DATASET SECTION
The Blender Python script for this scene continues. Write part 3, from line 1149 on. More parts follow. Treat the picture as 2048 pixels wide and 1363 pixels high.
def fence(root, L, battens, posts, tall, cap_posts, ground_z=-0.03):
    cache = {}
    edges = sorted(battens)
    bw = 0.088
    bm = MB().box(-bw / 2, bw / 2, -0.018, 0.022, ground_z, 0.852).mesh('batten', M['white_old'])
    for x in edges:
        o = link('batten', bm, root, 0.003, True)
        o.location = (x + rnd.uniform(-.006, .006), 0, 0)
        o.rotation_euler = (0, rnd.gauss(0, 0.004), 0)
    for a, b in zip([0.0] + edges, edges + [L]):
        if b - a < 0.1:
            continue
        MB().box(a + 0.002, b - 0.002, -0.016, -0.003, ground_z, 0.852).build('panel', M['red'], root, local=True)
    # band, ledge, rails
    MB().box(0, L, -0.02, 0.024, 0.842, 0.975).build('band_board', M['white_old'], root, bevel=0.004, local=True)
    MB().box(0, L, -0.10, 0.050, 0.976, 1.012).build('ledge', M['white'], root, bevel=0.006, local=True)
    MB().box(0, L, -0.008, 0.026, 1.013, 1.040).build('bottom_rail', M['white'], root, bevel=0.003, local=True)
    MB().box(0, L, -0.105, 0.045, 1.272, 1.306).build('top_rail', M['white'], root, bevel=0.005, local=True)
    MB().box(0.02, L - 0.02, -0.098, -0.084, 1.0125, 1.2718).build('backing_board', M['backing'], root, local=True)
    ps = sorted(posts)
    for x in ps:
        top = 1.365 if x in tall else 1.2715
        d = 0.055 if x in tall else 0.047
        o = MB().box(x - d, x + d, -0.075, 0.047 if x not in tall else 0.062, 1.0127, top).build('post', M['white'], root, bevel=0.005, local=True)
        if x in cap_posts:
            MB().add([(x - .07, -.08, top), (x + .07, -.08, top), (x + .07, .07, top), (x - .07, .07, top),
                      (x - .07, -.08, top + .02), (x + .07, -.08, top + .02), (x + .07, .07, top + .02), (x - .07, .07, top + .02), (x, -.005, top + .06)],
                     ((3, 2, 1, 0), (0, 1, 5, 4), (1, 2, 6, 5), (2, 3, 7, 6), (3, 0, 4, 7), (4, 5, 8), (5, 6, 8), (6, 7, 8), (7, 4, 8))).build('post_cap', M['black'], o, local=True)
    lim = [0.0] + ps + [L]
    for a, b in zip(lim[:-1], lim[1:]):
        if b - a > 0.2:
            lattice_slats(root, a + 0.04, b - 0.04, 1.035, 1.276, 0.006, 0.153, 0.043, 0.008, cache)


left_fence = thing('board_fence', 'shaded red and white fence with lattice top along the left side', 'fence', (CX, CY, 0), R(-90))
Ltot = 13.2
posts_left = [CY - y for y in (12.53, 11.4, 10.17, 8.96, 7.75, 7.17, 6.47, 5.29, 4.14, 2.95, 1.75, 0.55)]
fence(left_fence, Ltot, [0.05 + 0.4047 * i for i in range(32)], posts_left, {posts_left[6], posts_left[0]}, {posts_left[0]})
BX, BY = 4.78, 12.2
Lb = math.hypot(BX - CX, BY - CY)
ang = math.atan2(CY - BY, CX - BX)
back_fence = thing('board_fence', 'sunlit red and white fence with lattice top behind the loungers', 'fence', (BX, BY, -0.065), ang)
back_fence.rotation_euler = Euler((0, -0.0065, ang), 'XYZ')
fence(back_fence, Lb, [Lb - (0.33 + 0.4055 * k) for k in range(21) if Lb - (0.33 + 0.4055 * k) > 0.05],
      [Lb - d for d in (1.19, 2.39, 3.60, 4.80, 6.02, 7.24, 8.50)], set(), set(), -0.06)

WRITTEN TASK
Go through the listing and copy all of it exactly.

RIGHT ANSWER
The Blender Python script for this scene continues. Write part 3, from line 1149 on. More parts follow. Treat the picture as 2048 pixels wide and 1363 pixels high.
def fence(root, L, battens, posts, tall, cap_posts, ground_z=-0.03):
    cache = {}
    edges = sorted(battens)
    bw = 0.088
    bm = MB().box(-bw / 2, bw / 2, -0.018, 0.022, ground_z, 0.852).mesh('batten', M['white_old'])
    for x in edges:
        o = link('batten', bm, root, 0.003, True)
        o.location = (x + rnd.uniform(-.006, .006), 0, 0)
        o.rotation_euler = (0, rnd.gauss(0, 0.004), 0)
    for a, b in zip([0.0] + edges, edges + [L]):
        if b - a < 0.1:
            continue
        MB().box(a + 0.002, b - 0.002, -0.016, -0.003, ground_z, 0.852).build('panel', M['red'], root, local=True)
    # band, ledge, rails
    MB().box(0, L, -0.02, 0.024, 0.842, 0.975).build('band_board', M['white_old'], root, bevel=0.004, local=True)
    MB().box(0, L, -0.10, 0.050, 0.976, 1.012).build('ledge', M['white'], root, bevel=0.006, local=True)
    MB().box(0, L, -0.008, 0.026, 1.013, 1.040).build('bottom_rail', M['white'], root, bevel=0.003, local=True)
    MB().box(0, L, -0.105, 0.045, 1.272, 1.306).build('top_rail', M['white'], root, bevel=0.005, local=True)
    MB().box(0.02, L - 0.02, -0.098, -0.084, 1.0125, 1.2718).build('backing_board', M['backing'], root, local=True)
    ps = sorted(posts)
    for x in ps:
        top = 1.365 if x in tall else 1.2715
        d = 0.055 if x in tall else 0.047
        o = MB().box(x - d, x + d, -0.075, 0.047 if x not in tall else 0.062, 1.0127, top).build('post', M['white'], root, bevel=0.005, local=True)
        if x in cap_posts:
            MB().add([(x - .07, -.08, top), (x + .07, -.08, top), (x + .07, .07, top), (x - .07, .07, top),
                      (x - .07, -.08, top + .02), (x + .07, -.08, top + .02), (x + .07, .07, top + .02), (x - .07, .07, top + .02), (x, -.005, top + .06)],
                     ((3, 2, 1, 0), (0, 1, 5, 4), (1, 2, 6, 5), (2, 3, 7, 6), (3, 0, 4, 7), (4, 5, 8), (5, 6, 8), (6, 7, 8), (7, 4, 8))).build('post_cap', M['black'], o, local=True)
    lim = [0.0] + ps + [L]
    for a, b in zip(lim[:-1], lim[1:]):
        if b - a > 0.2:
            lattice_slats(root, a + 0.04, b - 0.04, 1.035, 1.276, 0.006, 0.153, 0.043, 0.008, cache)


left_fence = thing('board_fence', 'shaded red and white fence with lattice top along the left side', 'fence', (CX, CY, 0), R(-90))
Ltot = 13.2
posts_left = [CY - y for y in (12.53, 11.4, 10.17, 8.96, 7.75, 7.17, 6.47, 5.29, 4.14, 2.95, 1.75, 0.55)]
fence(left_fence, Ltot, [0.05 + 0.4047 * i for i in range(32)], posts_left, {posts_left[6], posts_left[0]}, {posts_left[0]})
BX, BY = 4.78, 12.2
Lb = math.hypot(BX - CX, BY - CY)
ang = math.atan2(CY - BY, CX - BX)
back_fence = thing('board_fence', 'sunlit red and white fence with lattice top behind the loungers', 'fence', (BX, BY, -0.065), ang)
back_fence.rotation_euler = Euler((0, -0.0065, ang), 'XYZ')
fence(back_fence, Lb, [Lb - (0.33 + 0.4055 * k) for k in range(21) if Lb - (0.33 + 0.4055 * k) > 0.05],
      [Lb - d for d in (1.19, 2.39, 3.60, 4.80, 6.02, 7.24, 8.50)], set(), set(), -0.06)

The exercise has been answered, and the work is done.